Was ich mir für das nächste Jahr wünsche: Dass das so bleibt. Und: Dass ich auf diesem Boden gestärkt meinen Weg gehe. Wohin er auch führen mag. Pläne habe ich, ich bin neugierig, gespannt und auch freudvoll. Und ich weiss: Es wird auch beim Rückblick in einem Jahr nicht nur eitel Sonnenschein sein. Aber: Das war eines meiner besten Jahre. Trotz allem. Dafür bin ich dankbar.
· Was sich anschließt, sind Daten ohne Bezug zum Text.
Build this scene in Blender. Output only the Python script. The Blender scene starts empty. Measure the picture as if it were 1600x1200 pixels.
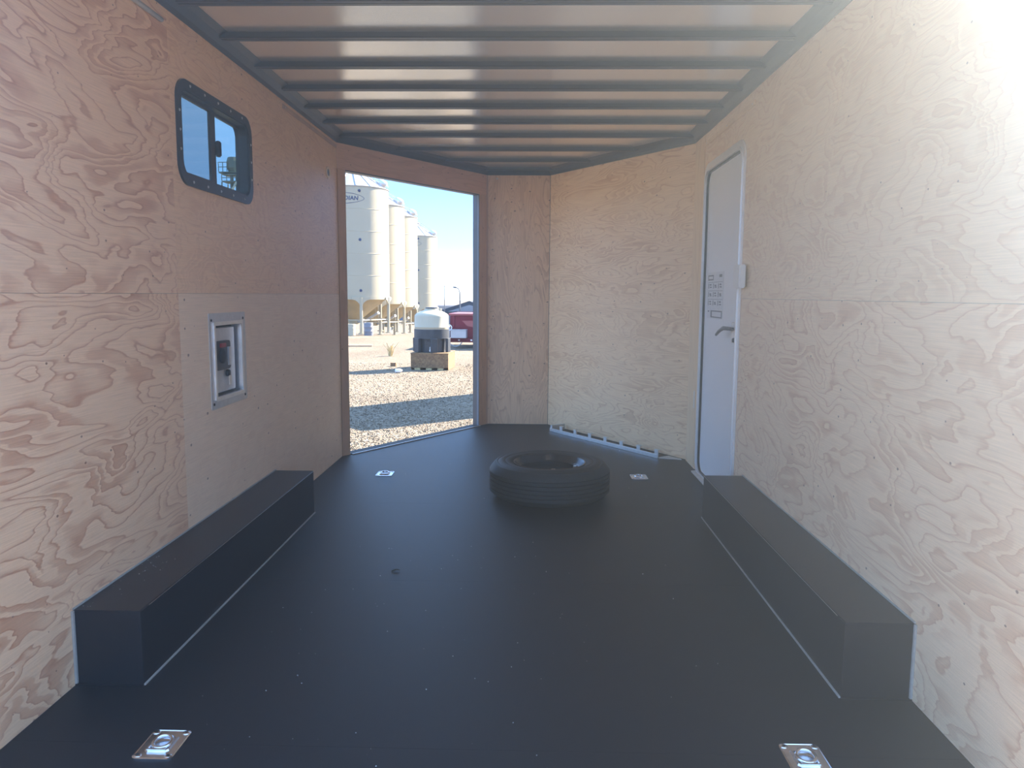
import bpy, bmesh, math, random
from math import sin, cos, pi, radians, sqrt, atan2
from mathutils import Vector, Matrix

random.seed(7)
SC = bpy.context.scene
COL = SC.collection

# ------------------------------------------------------------------ camera
CAM_H, CAM_X = 1.22, 0.119
def make_camera():
    p, r, a = radians(6.65), radians(0.37), radians(1.34)
    fw = Vector((-sin(a)*cos(p), cos(a)*cos(p), -sin(p)))
    rt = Vector((cos(a), sin(a), 0.0))
    up = rt.cross(fw)
    r2 = rt*cos(r) + up*sin(r)
    u2 = -rt*sin(r) + up*cos(r)
    cd = bpy.data.cameras.new('camera')
    cd.sensor_width = 36.0
    cd.lens = 27.0
    cd.clip_start = 0.05
    cd.clip_end = 2000
    co = bpy.data.objects.new('camera', cd)
    COL.objects.link(co)
    m = Matrix((r2, u2, -fw)).transposed().to_4x4()
    m.translation = Vector((CAM_X, 0.0, CAM_H))
    co.matrix_world = m
    SC.camera = co
make_camera()

# ------------------------------------------------------------------ sky, sun, exposure
SUN_AZ, SUN_EL = radians(50), radians(34)      # clockwise from +Y, above the horizon
SKY_STRENGTH = 0.9
SUN_STRENGTH = 6.2
SC.view_settings.view_transform = 'Standard'
SC.view_settings.look = 'None'
SC.view_settings.gamma = 1.0
SC.view_settings.use_curve_mapping = False
SC.view_settings.exposure = 2.5

def make_sky():
    w = bpy.data.worlds.new('sky')
    SC.world = w
    w.use_nodes = True
    nt = w.node_tree
    nt.nodes.clear()
    # clear pale sky: palest at the horizon, deepest in a low band, lighter again overhead
    tc = nt.nodes.new('ShaderNodeTexCoord')
    sp = nt.nodes.new('ShaderNodeSeparateXYZ')
    sky = nt.nodes.new('ShaderNodeValToRGB')
    el = sky.color_ramp.elements
    el[0].position, el[0].color = 0.0, (0.50, 0.60, 0.67, 1)
    el[1].position, el[1].color = 1.0, (0.24, 0.40, 0.68, 1)
    for p_, c_ in ((0.02, (0.32, 0.48, 0.66)), (0.06, (0.20, 0.37, 0.67)), (0.13, (0.13, 0.295, 0.66)), (0.45, (0.20, 0.36, 0.66))):
        e_ = el.new(p_)
        e_.color = (*c_, 1)
    nt.links.new(tc.outputs['Generated'], sp.inputs[0])
    nt.links.new(sp.outputs['Z'], sky.inputs[0])
    bg = nt.nodes.new('ShaderNodeBackground')
    bg.inputs['Strength'].default_value = SKY_STRENGTH
    out = nt.nodes.new('ShaderNodeOutputWorld')
    nt.links.new(sky.outputs[0], bg.inputs[0])
    nt.links.new(bg.outputs[0], out.inputs[0])
    ld = bpy.data.lights.new('sun', 'SUN')
    ld.energy = SUN_STRENGTH
    ld.angle = radians(0.53)
    ld.color = (1.0, 0.90, 0.74)
    lo = bpy.data.objects.new('sun', ld)
    COL.objects.link(lo)
    d = Vector((sin(SUN_AZ)*cos(SUN_EL), cos(SUN_AZ)*cos(SUN_EL), sin(SUN_EL)))
    lo.rotation_euler = d.to_track_quat('Z', 'Y').to_euler()
    lo.location = (12, 4, 14)
make_sky()

# ------------------------------------------------------------------ dimensions (metres)
XW = 1.29                 # inside half width
YR = 1.70                 # rear end of the trailer
YC = 5.66                 # where the V nose starts
YN, XN = 7.17, 0.29       # flat front of the nose
ZC = 2.30                 # top of the plywood
ZS = 1.215                # seam between the upper and lower sheets
ZG = -0.60                # gravel yard
PLY = 0.012

# ------------------------------------------------------------------ helpers
def link(name, me, mat=None, parent=None, smooth=False):
    o = bpy.data.objects.new(name, me)
    COL.objects.link(o)
    if mat is not None and len(me.materials) == 0:
        me.materials.append(mat)
    if parent is not None:
        o.parent = parent
    if smooth:
        for p in me.polygons:
            p.use_smooth = True
    return o

def fin(name, bm, mat=None, parent=None, smooth=False, angle=None):
    bmesh.ops.recalc_face_normals(bm, faces=bm.faces[:])
    me = bpy.data.meshes.new(name)
    bm.to_mesh(me)
    bm.free()
    o = link(name, me, mat, parent, smooth or angle is not None)
    if angle is not None:
        try:
            me.set_sharp_from_angle(angle=radians(angle))
        except Exception:
            pass
    return o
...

3 Kommentare zu „Das Jahr, das war – ein Blick zurück

  1. Liebe Sunny, Deine Gabe, auch in schwierigen Zeiten das Positive und Schöne zu sehen, ist nur eine der Eigenschaften, die ich an Dir mag. Wieder gibt es viele Parallelen zwischen uns, doch die Geduld ist mir zum Freund geworden und geradezu erwünscht, denn ich gab das Sofort auf, weil ich es musste. Jeder kann nur eine begrenzte Zeit seines Lebens an beiden Enden brennen und die Vielzahl Deiner künstlerischen Möglichkeiten zeigt, dass Du noch stark brennst. Ich drücke Dich und wünsche Dir für alle Jahre, dass Deine Wünsche erfüllt werden können und Deine Ziele näher rücken!

    Gefällt 3 Personen

    1. Lieber Arno, lieben Dank für deine einfühlsamen und schönen Worte. Ja, das Brennen… ab und an fühlt es sich ein wenig ausgebrannt an, aber oft entzündet sich ein Feuer neu und dann geht etwas Neues und Gutes los. Darauf hoffe ich immer wieder….

      Liebe Grüsse zu dir, auch für dich alles Liebe und Gute für das neue Jahr. Schön, dich als Freund zu haben.